Mattie convinces Racine that she has never been in love before (and never had orgasms like that before) and he is willing to believe her. Interesting that a guy so cynical, so untrustworthy himself, is so easily taken in. But he is. He believes that she is as desperate for him as he is for her, and even believes her when she says she doesn’t want her husband’s money, but to simply be rid of him, to be with the man she really loves. I smiled when I thought of how it is the lawyer who is supposed to make money off the depravity of human nature, but here finds himself outmaneuvered by a smoky, smoking hot blond so many moves ahead of him he should have surrendered his King, sued for peace, or run for the hills (but, of course, there are no hills to run for in Florida).

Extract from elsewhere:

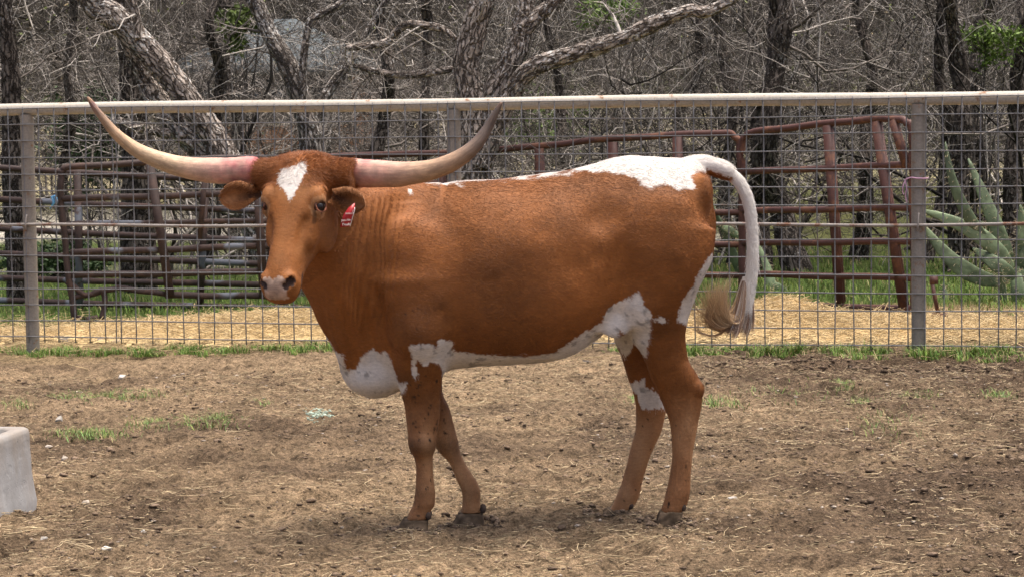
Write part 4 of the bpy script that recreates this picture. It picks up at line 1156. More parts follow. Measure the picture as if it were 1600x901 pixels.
back = np.clip(-vn - .2, 0, 1.2); muz = sstep(sc_, .32, .42)
wp = wh * (1 - back * (0.42 - 0.1 * muz))
ne = 3.3 - 0.9 * sstep(sc_, .30, .42)
q = (np.abs(hl / wp) ** ne + np.abs(vn) ** ne) ** (1 / ne)
dH = (q - 1) * np.minimum(wh, hn2) ; e = np.maximum(np.maximum(A_[0, 0] - hs, hs - A_[-1, 0]), 0)
union(s, np.where(e > 0, np.sqrt(np.maximum(dH, 0) ** 2 + e ** 2), dH), 0.014)
for sg in (-1, 1):
    ell(H(.135, sg * .090, -.012), (.038, .022, .026), .02, HR)                       # brow
    ell(H(.245, sg * .072, -.065), (.06, .02, .035), .025, HR)                         # cheek bone
    ell(H(.19, sg * .074, -.150), (.085, .026, .07), .02, HR)                          # jaw muscle
    ell(H(.460, sg * .042, -.030), (.028, .024, .028), .016, HR)                       # nostril wing
    ell(H(.30, sg * .064, -.012), (.07, .016, .016), .02, HR, cut=True, pad=.05)       # hollow beside the nose
    ell(H(.466, sg * .052, -.022), (.019, .014, .014), .006, HR, cut=True, pad=.03)    # nostril
    ell(H(.484, sg * .041, -.020), (.015, .013, .012), .006, HR, cut=True, pad=.03)
    ell(H(.172, sg * .106, -.026), (.022, .016, .017), .010, HR, cut=True, pad=.03)    # eye socket
    ell(H(.152, sg * .102, -.022), (.010, .012, .022), .012, HR)                       # upper lid
    ell(H(.195, sg * .098, -.028), (.008, .010, .020), .012, HR)                       # lower lid
    P0, P1 = H(.028, sg * .05, -.062), H(.022, sg * .172, -.066)                       # hair sleeve at the horn root
    m_ = .09; s = sl(np.minimum(P0, P1) - m_, np.maximum(P0, P1) + m_); x, y, z = grid(s)
    dd = P1 - P0; t_ = np.clip(((x - P0[0]) * dd[0] + (y - P0[1]) * dd[1] + (z - P0[2]) * dd[2]) / (dd @ dd), 0, 1)
    dist = np.sqrt((x - P0[0] - t_ * dd[0]) ** 2 + (y - P0[1] - t_ * dd[1]) ** 2 + (z - P0[2] - t_ * dd[2]) ** 2) - (.060 - .011 * t_)
    union(s, np.maximum(dist, (t_ >= 1) * 0 + ((x - P1[0]) * dd[0] + (y - P1[1]) * dd[1] + (z - P1[2]) * dd[2]) / np.linalg.norm(dd)), .03)
ell(H(0.005, 0, -.06), (.045, .08, .05), .03, HR)                                        # poll
ell(H(.497, 0, -.092), (.010, .09, .006), .010, HR, cut=True, pad=.03)                 # mouth line
ell(H(.462, 0, -.120), (.035, .036, .02), .02, HR)                                    # chin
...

Like I said, plot twists galore in this flick. I won’t tell you about any of them, in case you want to see it. The sex scenes were supposed to be pretty hot, especially for 1981, and I guess they were. But what got me was the way that the sex was portrayed as the kind of need that only grows more powerful each time it is satisfied. As if everything you desperately drag in the front door results in two things bolting out the back. Racine and Matty are noir losers, which is what real noir characters are. I won’t tell you if they end up with the money, or if one does and the other doesn’t, because I don’t want to ruin the enjoyment of an ingenious plot, but I will say that the way the movie is shot, the skill with which the bleakness of these characters is portrayed, makes it clear that no matter what they get, it will never be enough.